╭──
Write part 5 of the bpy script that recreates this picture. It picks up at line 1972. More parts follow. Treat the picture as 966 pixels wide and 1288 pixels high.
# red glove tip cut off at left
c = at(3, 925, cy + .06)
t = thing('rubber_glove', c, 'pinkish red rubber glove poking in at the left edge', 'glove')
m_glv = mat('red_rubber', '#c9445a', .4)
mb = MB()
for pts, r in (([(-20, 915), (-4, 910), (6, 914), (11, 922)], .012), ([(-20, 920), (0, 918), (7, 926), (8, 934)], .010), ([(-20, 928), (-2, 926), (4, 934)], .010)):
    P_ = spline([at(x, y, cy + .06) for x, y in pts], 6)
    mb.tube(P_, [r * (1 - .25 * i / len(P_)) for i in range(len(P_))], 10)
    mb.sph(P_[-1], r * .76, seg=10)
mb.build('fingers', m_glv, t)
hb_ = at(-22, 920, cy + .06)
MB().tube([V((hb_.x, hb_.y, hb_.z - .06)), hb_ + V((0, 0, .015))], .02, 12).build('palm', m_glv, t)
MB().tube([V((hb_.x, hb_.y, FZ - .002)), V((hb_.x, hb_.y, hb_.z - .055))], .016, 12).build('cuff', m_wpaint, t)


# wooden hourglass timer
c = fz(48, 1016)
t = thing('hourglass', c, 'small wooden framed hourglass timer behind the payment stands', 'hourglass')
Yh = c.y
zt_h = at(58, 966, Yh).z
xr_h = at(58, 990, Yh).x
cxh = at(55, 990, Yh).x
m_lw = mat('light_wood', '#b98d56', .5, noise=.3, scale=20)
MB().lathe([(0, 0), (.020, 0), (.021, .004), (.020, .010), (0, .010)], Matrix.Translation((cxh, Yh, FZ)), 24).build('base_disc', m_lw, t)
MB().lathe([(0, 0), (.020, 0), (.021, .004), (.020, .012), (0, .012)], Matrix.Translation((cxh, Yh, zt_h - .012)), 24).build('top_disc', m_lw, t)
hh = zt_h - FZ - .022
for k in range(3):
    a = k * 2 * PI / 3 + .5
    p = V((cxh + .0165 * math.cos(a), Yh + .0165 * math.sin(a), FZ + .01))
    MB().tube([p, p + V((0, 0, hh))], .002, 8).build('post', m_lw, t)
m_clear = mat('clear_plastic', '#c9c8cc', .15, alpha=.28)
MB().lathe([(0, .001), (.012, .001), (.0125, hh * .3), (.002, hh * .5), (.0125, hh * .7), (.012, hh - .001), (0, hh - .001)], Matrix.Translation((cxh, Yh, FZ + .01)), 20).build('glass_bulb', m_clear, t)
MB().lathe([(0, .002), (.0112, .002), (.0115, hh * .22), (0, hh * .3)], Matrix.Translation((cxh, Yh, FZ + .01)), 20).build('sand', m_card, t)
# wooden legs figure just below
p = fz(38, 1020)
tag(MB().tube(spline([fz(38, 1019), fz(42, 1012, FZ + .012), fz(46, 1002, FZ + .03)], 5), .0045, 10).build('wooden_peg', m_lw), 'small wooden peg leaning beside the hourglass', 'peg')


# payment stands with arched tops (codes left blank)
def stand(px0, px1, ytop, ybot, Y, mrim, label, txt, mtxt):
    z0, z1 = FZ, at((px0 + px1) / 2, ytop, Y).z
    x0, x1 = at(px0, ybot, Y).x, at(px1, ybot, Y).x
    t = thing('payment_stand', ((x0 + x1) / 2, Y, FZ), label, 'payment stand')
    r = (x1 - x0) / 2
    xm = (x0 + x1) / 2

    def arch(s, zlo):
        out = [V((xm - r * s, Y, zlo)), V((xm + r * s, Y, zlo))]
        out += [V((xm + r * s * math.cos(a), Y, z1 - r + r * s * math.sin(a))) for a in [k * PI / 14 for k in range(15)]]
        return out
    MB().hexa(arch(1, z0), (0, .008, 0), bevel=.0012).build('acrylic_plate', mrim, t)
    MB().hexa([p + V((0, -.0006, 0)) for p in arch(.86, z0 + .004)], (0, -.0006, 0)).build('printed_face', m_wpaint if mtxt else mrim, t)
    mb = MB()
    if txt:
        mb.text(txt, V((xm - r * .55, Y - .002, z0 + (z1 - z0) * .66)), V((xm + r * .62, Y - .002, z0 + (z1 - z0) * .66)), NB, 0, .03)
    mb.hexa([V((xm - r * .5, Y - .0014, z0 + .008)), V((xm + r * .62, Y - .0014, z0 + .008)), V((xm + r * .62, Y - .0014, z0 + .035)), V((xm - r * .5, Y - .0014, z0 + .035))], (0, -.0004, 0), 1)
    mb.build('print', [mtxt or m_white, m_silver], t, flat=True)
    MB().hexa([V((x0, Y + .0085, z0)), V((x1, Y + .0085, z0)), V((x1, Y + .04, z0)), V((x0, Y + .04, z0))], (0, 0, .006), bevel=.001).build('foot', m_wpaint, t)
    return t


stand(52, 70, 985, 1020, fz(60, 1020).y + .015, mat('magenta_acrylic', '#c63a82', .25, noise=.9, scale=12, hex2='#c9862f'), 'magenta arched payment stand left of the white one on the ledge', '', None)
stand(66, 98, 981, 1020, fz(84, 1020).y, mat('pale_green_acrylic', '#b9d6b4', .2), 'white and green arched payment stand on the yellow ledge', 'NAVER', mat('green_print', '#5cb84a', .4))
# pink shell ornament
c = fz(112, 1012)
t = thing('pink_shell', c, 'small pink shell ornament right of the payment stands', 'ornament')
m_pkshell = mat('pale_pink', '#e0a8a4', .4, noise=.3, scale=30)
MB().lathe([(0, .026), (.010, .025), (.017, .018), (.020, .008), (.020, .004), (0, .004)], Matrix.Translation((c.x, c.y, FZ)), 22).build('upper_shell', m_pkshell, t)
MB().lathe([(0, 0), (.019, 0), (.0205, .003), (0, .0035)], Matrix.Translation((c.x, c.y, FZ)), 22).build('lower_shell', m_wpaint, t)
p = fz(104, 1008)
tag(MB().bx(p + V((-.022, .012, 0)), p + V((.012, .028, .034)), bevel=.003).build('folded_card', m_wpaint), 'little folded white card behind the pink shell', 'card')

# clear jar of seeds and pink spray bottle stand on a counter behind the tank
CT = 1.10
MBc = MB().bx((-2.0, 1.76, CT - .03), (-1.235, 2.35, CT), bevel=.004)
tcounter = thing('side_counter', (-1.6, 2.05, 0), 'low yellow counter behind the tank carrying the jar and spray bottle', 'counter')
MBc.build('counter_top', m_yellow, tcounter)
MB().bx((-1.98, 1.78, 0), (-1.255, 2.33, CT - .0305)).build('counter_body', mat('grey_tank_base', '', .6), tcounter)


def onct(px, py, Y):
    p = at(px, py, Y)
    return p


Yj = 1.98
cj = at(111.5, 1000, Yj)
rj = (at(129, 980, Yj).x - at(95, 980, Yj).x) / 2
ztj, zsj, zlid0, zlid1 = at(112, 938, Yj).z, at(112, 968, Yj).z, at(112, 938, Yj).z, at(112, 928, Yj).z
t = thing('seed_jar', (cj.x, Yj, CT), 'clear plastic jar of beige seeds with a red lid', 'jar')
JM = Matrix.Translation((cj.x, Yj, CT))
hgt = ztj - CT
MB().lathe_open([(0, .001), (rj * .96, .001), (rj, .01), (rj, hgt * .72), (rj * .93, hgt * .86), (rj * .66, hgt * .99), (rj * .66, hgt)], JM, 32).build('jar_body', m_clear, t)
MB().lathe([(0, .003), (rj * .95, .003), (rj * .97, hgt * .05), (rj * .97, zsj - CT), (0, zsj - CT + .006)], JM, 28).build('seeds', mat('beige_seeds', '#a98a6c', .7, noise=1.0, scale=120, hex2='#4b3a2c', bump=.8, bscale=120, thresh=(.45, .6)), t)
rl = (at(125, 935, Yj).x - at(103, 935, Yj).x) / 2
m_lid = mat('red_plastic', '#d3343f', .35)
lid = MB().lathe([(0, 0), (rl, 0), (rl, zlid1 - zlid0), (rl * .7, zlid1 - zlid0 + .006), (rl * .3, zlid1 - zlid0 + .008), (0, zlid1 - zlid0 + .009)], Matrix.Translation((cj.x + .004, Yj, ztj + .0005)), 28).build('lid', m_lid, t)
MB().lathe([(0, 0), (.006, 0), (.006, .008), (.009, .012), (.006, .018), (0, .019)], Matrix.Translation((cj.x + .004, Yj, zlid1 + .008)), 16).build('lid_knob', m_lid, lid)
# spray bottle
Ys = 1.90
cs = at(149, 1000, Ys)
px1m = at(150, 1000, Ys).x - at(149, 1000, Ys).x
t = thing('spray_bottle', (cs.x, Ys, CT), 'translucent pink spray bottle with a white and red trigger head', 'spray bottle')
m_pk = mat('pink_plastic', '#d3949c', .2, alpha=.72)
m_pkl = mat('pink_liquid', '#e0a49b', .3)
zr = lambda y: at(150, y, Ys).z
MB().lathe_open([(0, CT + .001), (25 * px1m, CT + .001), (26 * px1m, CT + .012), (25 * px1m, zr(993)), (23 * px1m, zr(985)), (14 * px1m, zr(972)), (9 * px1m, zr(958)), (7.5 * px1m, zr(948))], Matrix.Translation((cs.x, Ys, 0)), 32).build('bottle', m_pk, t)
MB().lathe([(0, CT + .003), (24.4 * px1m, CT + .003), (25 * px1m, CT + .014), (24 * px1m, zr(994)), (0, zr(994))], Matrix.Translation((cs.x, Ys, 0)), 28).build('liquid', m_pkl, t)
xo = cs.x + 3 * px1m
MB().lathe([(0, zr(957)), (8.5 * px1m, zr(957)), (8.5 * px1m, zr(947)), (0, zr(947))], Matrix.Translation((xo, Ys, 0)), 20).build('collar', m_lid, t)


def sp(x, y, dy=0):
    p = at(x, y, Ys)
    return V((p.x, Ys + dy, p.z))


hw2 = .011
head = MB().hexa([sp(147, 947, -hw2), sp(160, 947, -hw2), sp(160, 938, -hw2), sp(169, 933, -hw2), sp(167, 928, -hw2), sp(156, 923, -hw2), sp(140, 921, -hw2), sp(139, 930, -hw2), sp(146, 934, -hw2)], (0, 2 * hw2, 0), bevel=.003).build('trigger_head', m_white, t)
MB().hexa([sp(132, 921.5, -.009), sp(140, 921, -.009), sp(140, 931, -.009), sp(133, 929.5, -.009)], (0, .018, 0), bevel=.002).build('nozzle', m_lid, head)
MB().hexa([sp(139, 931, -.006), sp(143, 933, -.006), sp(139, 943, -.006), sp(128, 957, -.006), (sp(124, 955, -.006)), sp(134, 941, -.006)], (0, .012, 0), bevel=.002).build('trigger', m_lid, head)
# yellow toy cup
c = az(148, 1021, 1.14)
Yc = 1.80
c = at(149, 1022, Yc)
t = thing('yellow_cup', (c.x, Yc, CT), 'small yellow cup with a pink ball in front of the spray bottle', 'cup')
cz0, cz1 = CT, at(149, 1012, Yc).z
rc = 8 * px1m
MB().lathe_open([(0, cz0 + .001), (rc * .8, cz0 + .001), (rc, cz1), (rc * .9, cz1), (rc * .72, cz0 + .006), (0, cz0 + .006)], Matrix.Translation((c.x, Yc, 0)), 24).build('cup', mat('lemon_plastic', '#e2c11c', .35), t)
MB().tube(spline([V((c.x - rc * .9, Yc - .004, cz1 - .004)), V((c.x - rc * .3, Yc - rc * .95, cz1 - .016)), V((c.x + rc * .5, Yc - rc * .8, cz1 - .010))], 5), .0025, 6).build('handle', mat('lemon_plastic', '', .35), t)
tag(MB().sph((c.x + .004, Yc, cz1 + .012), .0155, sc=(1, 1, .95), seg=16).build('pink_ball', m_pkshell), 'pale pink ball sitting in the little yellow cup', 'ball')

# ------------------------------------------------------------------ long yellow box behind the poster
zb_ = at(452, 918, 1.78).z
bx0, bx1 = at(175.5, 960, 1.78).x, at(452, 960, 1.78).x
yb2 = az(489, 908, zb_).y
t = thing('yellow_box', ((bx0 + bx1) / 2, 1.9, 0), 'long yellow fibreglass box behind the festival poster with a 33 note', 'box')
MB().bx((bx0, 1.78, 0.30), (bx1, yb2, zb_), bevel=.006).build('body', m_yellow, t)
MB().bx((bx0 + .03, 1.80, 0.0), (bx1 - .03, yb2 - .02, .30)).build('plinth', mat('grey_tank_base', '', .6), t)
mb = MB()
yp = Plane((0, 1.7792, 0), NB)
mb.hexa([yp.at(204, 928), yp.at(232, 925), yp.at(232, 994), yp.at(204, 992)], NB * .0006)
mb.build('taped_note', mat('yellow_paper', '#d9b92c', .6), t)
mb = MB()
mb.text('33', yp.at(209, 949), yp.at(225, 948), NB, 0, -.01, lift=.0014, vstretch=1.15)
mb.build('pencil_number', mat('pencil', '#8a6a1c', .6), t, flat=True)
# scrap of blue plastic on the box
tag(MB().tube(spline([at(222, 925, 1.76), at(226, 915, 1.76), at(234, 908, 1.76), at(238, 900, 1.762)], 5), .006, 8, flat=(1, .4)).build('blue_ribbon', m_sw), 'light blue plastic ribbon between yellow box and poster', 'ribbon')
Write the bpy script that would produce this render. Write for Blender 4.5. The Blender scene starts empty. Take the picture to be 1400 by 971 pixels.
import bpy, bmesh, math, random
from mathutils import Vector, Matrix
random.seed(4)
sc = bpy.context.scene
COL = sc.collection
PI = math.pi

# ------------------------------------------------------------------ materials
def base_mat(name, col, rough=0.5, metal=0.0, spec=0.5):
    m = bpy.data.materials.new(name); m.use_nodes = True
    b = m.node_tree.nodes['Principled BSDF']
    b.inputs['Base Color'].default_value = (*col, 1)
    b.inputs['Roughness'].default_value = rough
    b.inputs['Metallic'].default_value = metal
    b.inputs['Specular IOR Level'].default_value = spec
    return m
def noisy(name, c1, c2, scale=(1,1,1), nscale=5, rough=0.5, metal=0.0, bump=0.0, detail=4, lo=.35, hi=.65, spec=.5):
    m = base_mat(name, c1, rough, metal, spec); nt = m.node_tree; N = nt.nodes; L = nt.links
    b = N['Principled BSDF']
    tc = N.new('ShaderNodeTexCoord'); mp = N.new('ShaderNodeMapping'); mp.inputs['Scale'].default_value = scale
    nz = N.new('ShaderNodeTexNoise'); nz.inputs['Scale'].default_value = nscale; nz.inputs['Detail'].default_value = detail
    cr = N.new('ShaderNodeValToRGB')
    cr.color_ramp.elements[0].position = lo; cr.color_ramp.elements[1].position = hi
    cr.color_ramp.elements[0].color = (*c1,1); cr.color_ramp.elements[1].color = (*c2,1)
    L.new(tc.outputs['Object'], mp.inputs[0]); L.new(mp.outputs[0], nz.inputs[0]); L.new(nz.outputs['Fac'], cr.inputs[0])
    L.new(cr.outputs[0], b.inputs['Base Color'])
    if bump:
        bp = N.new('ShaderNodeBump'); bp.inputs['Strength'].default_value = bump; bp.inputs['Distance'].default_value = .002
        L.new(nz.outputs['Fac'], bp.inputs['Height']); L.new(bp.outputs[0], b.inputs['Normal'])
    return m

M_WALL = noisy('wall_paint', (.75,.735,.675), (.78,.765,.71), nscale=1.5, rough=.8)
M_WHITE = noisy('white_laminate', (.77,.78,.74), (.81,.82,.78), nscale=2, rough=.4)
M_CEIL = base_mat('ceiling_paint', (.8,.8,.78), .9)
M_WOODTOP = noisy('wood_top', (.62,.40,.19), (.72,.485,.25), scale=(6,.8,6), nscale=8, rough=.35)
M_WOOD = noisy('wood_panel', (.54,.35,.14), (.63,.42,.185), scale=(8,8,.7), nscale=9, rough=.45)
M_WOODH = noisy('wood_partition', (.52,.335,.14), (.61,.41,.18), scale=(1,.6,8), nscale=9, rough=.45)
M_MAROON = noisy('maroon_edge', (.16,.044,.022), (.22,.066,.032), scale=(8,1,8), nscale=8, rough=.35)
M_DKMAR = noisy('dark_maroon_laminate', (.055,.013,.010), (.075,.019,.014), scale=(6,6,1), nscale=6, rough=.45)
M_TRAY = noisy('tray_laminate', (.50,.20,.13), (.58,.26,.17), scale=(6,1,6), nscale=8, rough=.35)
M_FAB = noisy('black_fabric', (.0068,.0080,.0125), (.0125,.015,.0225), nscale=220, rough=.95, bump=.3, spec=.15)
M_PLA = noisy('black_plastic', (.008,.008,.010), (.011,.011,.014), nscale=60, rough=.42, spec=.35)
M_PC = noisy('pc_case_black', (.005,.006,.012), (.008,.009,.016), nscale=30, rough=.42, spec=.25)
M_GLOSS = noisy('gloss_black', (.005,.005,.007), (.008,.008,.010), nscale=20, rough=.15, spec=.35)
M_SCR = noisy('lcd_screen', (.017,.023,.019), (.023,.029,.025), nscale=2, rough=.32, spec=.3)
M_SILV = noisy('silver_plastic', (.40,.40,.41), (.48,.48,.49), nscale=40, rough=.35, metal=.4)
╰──
[WORK TO BE COMPLETED]
Only the lines from the top of the data through the line that contains "MB().tube([V((hb_.x, hb_.y, FZ" should be quoted, exactly as they stand.

[TASK RESULT]
Write part 5 of the bpy script that recreates this picture. It picks up at line 1972. More parts follow. Treat the picture as 966 pixels wide and 1288 pixels high.
# red glove tip cut off at left
c = at(3, 925, cy + .06)
t = thing('rubber_glove', c, 'pinkish red rubber glove poking in at the left edge', 'glove')
m_glv = mat('red_rubber', '#c9445a', .4)
mb = MB()
for pts, r in (([(-20, 915), (-4, 910), (6, 914), (11, 922)], .012), ([(-20, 920), (0, 918), (7, 926), (8, 934)], .010), ([(-20, 928), (-2, 926), (4, 934)], .010)):
    P_ = spline([at(x, y, cy + .06) for x, y in pts], 6)
    mb.tube(P_, [r * (1 - .25 * i / len(P_)) for i in range(len(P_))], 10)
    mb.sph(P_[-1], r * .76, seg=10)
mb.build('fingers', m_glv, t)
hb_ = at(-22, 920, cy + .06)
MB().tube([V((hb_.x, hb_.y, hb_.z - .06)), hb_ + V((0, 0, .015))], .02, 12).build('palm', m_glv, t)
MB().tube([V((hb_.x, hb_.y, FZ - .002)), V((hb_.x, hb_.y, hb_.z - .055))], .016, 12).build('cuff', m_wpaint, t)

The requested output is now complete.